**Problem requirements**
From the line that includes "mb.obj('porch_fascia', M_porch, S)" to the last line of the data, quote each line precisely; both boundary lines belong in the answer.

·····

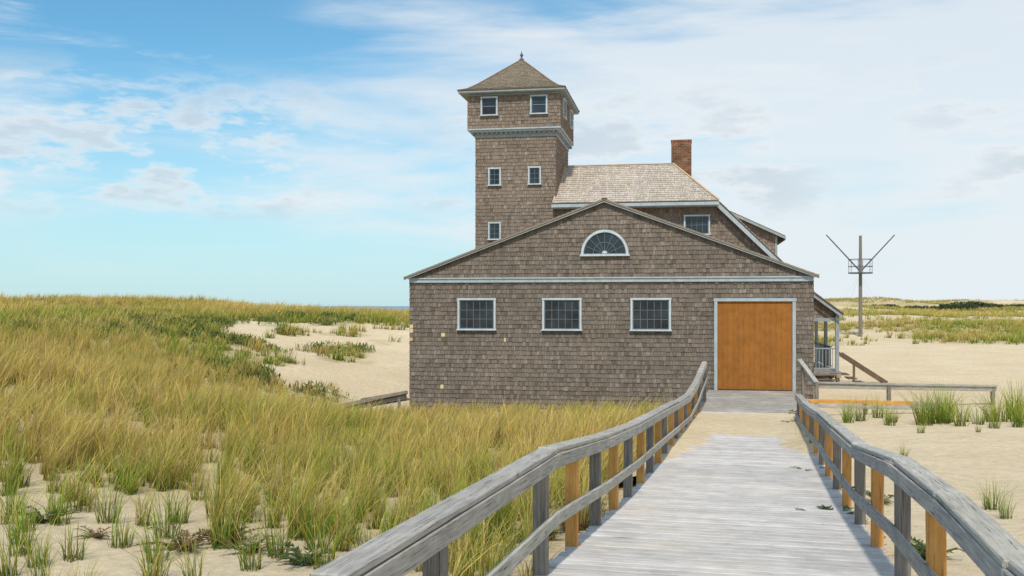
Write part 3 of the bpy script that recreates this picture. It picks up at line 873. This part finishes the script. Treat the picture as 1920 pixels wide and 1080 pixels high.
t0, t1, tv0, tv1 = .73, 3.94, 7.0, 11.05
TW = wall_col(1.16, 1.03)
mb = MB()
def boxwalls(mb, a0, a1, b0, b1, z0, z1, cf, row=ROW, faces='frbl'):
    Q = {'f': ((a0, b0), (a1, b0)), 'r': ((a1, b0), (a1, b1)), 'b': ((a1, b1), (a0, b1)), 'l': ((a0, b1), (a0, b0))}
    for k in faces:
        (x0, y0), (x1, y1) = Q[k]
        A, B, C, D = (x0, y0, z0), (x1, y1, z0), (x1, y1, z1), (x0, y0, z1)
        mb.slab(A, B, C, D, .1); mb.shingles(A, B, C, D, row, *WM, .022, cf)
boxwalls(mb, t0, t1, tv0, tv1, -1.0, 9.30, TW)
mb.obj('tower_wall', M_wall, S)
c0, c1, cv0, cv1 = .46, 4.15, 6.76, 11.26
mb = MB()
boxwalls(mb, c0, c1, cv0, cv1, 9.64, 11.0, TW)
mb.obj('lookout_wall', M_wall, S)
mb = MB()
mb.box(c0 - .025, c1 + .025, cv0 - .025, cv1 + .025, 9.575, 9.635)
mb.box(c0 + .05, c1 - .05, cv0 + .05, cv1 - .05, 9.50, 9.574)
mb.obj('tower_band', M_trim, S, bevel=.004)
mb = MB()
mb.box(t0 - .04, t1 + .04, tv0 - .04, tv1 + .04, 9.30, 9.499)
k = t0 - .12
while k < t1 + .15:
    mb.box(k, k + .08, cv0 + .12, tv0 - .041, 9.42, 9.498); mb.box(k, k + .08, tv1 + .041, cv1 - .12, 9.42, 9.498); k += .19
k = tv0 - .1
while k < tv1 + .1:
    mb.box(t1 + .041, c1 - .12, k, k + .08, 9.42, 9.498); mb.box(c0 + .12, t0 - .041, k, k + .08, 9.42, 9.498); k += .19
mb.obj('bracket_trim', M_tower_trim, S)
e0, e1, ev0, ev1 = .13, 4.37, 6.45, 11.57
mb = MB()
mb.box(e0 + .03, e1 - .03, ev0 + .03, ev1 - .03, 10.99, 11.02)
mb.box(e0, e1, ev0, ev0 + .03, 11.02, 11.085); mb.box(e0, e1, ev1 - .03, ev1, 11.02, 11.085)
mb.box(e0, e0 + .03, ev0 + .031, ev1 - .031, 11.02, 11.085); mb.box(e1 - .03, e1, ev0 + .031, ev1 - .031, 11.02, 11.085)
mb.box(c0 - .03, c1 + .03, cv0 - .03, cv1 + .03, 10.93, 10.985)
mb.obj('tower_eave', M_tower_trim, S)
cu, cvv = (e0 + e1) / 2, (ev0 + ev1) / 2
def ring(s, z): return [(cu + (x - cu) * s, cvv + (y - cvv) * s, z) for x, y in ((e0 - .02, ev0 - .02), (e1 + .02, ev0 - .02), (e1 + .02, ev1 + .02), (e0 - .02, ev1 + .02))]
R0, R1, R2, R3 = ring(1, 11.11), ring(.86, 11.23), ring(.70, 11.49), ring(0, 12.86)
mb = MB(); rc = roof_col((.245, .20, .15))
for a, b in ((R0, R1), (R1, R2), (R2, R3)):
    for i in range(4):
        j = (i + 1) % 4
        A, B, C, D = a[i], a[j], b[j], b[i]
        mb.slab(A, B, C, D, .03); mb.shingles(A, B, C, D, .13, .07, .15, .018, rc)
tr = mb.obj('tower_roof', M_roofsh, S)
mb = MB()
for a, b in ((R0, R1), (R1, R2), (R2, R3)):
    for i in range(4): mb.beam(Vector(a[i]) + Vector((0, 0, .02)), Vector(b[i]) + Vector((0, 0, .02)), .07, .02, col=(1.5, 1.4, 1.3))
mb.obj('hip_board', M_brown, S)
mb = MB()
prof = [(.11, 12.78), (.10, 12.88), (.04, 12.92), (.035, 12.98), (.065, 13.02), (.065, 13.07), (.025, 13.11), (.012, 13.2), (.0, 13.22)]
for (ra, za), (rb, zb2) in zip(prof[:-1], prof[1:]):
    for i in range(10):
        a = i * math.pi / 5; b = (i + 1) * math.pi / 5
        mb.add([(cu + ra * math.cos(a), cvv + ra * math.sin(a), za), (cu + ra * math.cos(b), cvv + ra * math.sin(b), za), (cu + rb * math.cos(b), cvv + rb * math.sin(b), zb2), (cu + rb * math.cos(a), cvv + rb * math.sin(a), zb2)], [(0, 1, 2, 3)])
mb.obj('finial', M_dark, S, smooth=True)

# main house
mb = MB(); mv = 7.02
A, B, C, D = ((3.9, mv, 3.02), (13.72, mv, 3.02), (10.15, mv, 6.48), (3.9, mv, 6.48))
mb.slab(A, B, C, D, .1); mb.shingles(A, B, C, D, ROW, *WM, .02, TW)
A, B, C, D = ((12.9, mv, 2.17), (14.66, mv, 2.17), (13.72, mv, 3.0), (12.9, mv, 3.0))
mb.slab(A, B, C, D, .1); mb.shingles(A, B, C, D, ROW, *WM, .02, TW)
boxwalls(mb, 12.2, 12.98, mv + .11, 13.3, -1, 3.6, TW, faces='r')
boxwalls(mb, 12.985, 13.7, 8.6, 13.2, .16, 3.0, TW, faces='fr')
bv = 13.3
A, B, C, D = ((12.98, bv, -1), (3.9, bv, -1), (3.9, bv, 3.0), (12.98, bv, 3.0))
mb.slab(A, B, C, D, .1); mb.shingles(A, B, C, D, ROW, *WM, .02, TW)
A, B, C, D = ((13.6, bv, 3.0), (3.9, bv, 3.0), (3.9, bv, 6.45), (10.15, bv, 6.45))
mb.slab(A, B, C, D, .1); mb.shingles(A, B, C, D, ROW, *WM, .02, TW)
A, B, C, D = ((3.9, 13.3, -1), (3.9, 7.1, -1), (3.9, 7.1, 6.45), (3.9, 13.3, 6.45))
mb.slab(A, B, C, D, .1); mb.shingles(A, B, C, D, ROW, *WM, .02, TW)
A, B, C, D = ((3.9, 13.3, 6.45), (3.9, 7.1, 6.45), (3.9, 10, 8.4), (3.9, 10, 8.4))
mb.slab(A, B, C, D, .1)
mb.obj('wall', M_wall, S)
mb = MB(); rc = roof_col((.56, .49, .42), .12)
P0, P1, P2, P3_, P4 = (8.45, 8.5), (10.2, 6.62), (12.43, 4.42), (13.73, 3.12), (14.78, 2.33)
A, B, C, D = ((3.86, 6.5, 6.6), (P1[0], 6.5, 6.6), (P0[0], 10, 8.5), (3.86, 10, 8.5))
mb.slab(A, B, C, D, .06); mb.shingles(A, B, C, D, .21, .08, .19, .036, rc)
A, B, C, D = ((P1[0], 13.5, 6.6), (3.86, 13.5, 6.6), (3.86, 10, 8.5), (P0[0], 10, 8.5))
mb.slab(A, B, C, D, .06); mb.shingles(A, B, C, D, .15, .09, .2, .02, rc)
A, B, C, D = ((P1[0], 6.5, P1[1]), (P1[0], 13.5, P1[1]), (P0[0], 10, P0[1]), (P0[0], 10, P0[1]))
mb.slab(A, B, C, D, .06); mb.shingles(A, B, C, D, .15, .09, .2, .02, rc)
for a, b in ((P2, P1), (P3_, P2), (P4, P3_)):
    A, B, C, D = (a[0], 6.7, a[1]), (a[0], 13.5, a[1]), (b[0], 13.5, b[1]), (b[0], 6.7, b[1])
    mb.slab(A, B, C, D, .06); mb.shingles(A, B, C, D, .15, .09, .2, .02, rc)
main_roof = mb.obj('roof', M_roofsh, S)
mb = MB()
mb.beam((3.86, 10, 8.53), (8.47, 10, 8.53), .12, .03, col=(1, 1, 1)); mb.beam((8.45, 10, 8.54), (10.2, 6.5, 6.65), .08, .025, col=(1, 1, 1))
mb.beam((8.45, 10, 8.54), (10.2, 13.5, 6.65), .08, .025, col=(1, 1, 1)); mb.beam((3.90, 6.5, 6.64), (3.98, 10, 8.54), .06, .03, col=(1, 1, 1))
mb.obj('ridge_board', M_ridge, S)
mb = MB()
mb.box(3.84, 10.22, 6.47, 6.50, 6.44, 6.56); mb.box(3.84, 10.15, 6.501, 6.99, 6.41, 6.43)
for a, b in ((P1, P2), (P2, P3_)):
    mb.beam((a[0] - .05, 6.68, a[1] - .14), (b[0] - .05, 6.68, b[1] - .14), .035, .14)
mb.obj('fascia_board', M_trim, S)
mb = MB(); a, b = P3_, P4
mb.beam((a[0] - .05, 6.68, a[1] - .12), (b[0] - .05, 6.68, b[1] - .12), .035, .09)
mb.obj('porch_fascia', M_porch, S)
mb = MB()
dv0, dv1 = 8.6, 12.4
A, B, C, D = ((12.82, dv0 - .25, 5.36), (12.82, dv1 + .25, 5.36), (10.25, dv1 + .25, 6.58), (10.25, dv0 - .25, 6.58))
mb.slab(A, B, C, D, .06); mb.shingles(A, B, C, D, .15, .09, .2, .02, rc)
dr = mb.obj('dormer_roof', M_roofsh, S)
mb = MB()
A, B, C, D = ((10.3, dv0, 4.3), (12.5, dv0, 4.3), (12.5, dv0, 5.42), (10.3, dv0, 5.42))
mb.slab(A, B, C, D, .08); mb.shingles(A, B, C, D, ROW, *WM, .02, TW)
A, B, C, D = ((10.3, dv0, 5.421), (12.45, dv0, 5.421), (10.3, dv0, 6.44), (10.3, dv0, 6.44))
mb.slab(A, B, C, D, .08); mb.shingles(A, B, C, D, ROW, *WM, .02, TW)
boxwalls(mb, 12.4, 12.5, dv0 + .09, dv1, 4.3, 5.43, TW, faces='r')
A, B, C, D = ((12.5, dv1, 4.3), (10.3, dv1, 4.3), (10.3, dv1, 6.45), (12.5, dv1, 5.45))
mb.slab(A, B, C, D, .08)
mb.obj('dormer_wall', M_wall, S)
mb = MB()
mb.beam((10.25, dv0 - .27, 6.50), (12.82, dv0 - .27, 5.28), .03, .09); mb.box(12.8, 12.83, dv0 - .25, dv1 + .25, 5.20, 5.31)
mb.box(12.44, 12.53, dv0 - .03, dv0 + .06, 4.4, 5.36)
mb.obj('dormer_trim', M_tower_trim, S)
mb = MB()
mb.box(8.37, 9.21, 10.7, 11.35, 6.5, 9.54, jit=0); mb.box(8.355, 9.225, 10.685, 11.365, 9.541, 9.62, jit=0)
mb.obj('chimney', M_brick, S)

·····

**Full solution**
mb.obj('porch_fascia', M_porch, S)
mb = MB()
dv0, dv1 = 8.6, 12.4
A, B, C, D = ((12.82, dv0 - .25, 5.36), (12.82, dv1 + .25, 5.36), (10.25, dv1 + .25, 6.58), (10.25, dv0 - .25, 6.58))
mb.slab(A, B, C, D, .06); mb.shingles(A, B, C, D, .15, .09, .2, .02, rc)
dr = mb.obj('dormer_roof', M_roofsh, S)
mb = MB()
A, B, C, D = ((10.3, dv0, 4.3), (12.5, dv0, 4.3), (12.5, dv0, 5.42), (10.3, dv0, 5.42))
mb.slab(A, B, C, D, .08); mb.shingles(A, B, C, D, ROW, *WM, .02, TW)
A, B, C, D = ((10.3, dv0, 5.421), (12.45, dv0, 5.421), (10.3, dv0, 6.44), (10.3, dv0, 6.44))
mb.slab(A, B, C, D, .08); mb.shingles(A, B, C, D, ROW, *WM, .02, TW)
boxwalls(mb, 12.4, 12.5, dv0 + .09, dv1, 4.3, 5.43, TW, faces='r')
A, B, C, D = ((12.5, dv1, 4.3), (10.3, dv1, 4.3), (10.3, dv1, 6.45), (12.5, dv1, 5.45))
mb.slab(A, B, C, D, .08)
mb.obj('dormer_wall', M_wall, S)
mb = MB()
mb.beam((10.25, dv0 - .27, 6.50), (12.82, dv0 - .27, 5.28), .03, .09); mb.box(12.8, 12.83, dv0 - .25, dv1 + .25, 5.20, 5.31)
mb.box(12.44, 12.53, dv0 - .03, dv0 + .06, 4.4, 5.36)
mb.obj('dormer_trim', M_tower_trim, S)
mb = MB()
mb.box(8.37, 9.21, 10.7, 11.35, 6.5, 9.54, jit=0); mb.box(8.355, 9.225, 10.685, 11.365, 9.541, 9.62, jit=0)
mb.obj('chimney', M_brick, S)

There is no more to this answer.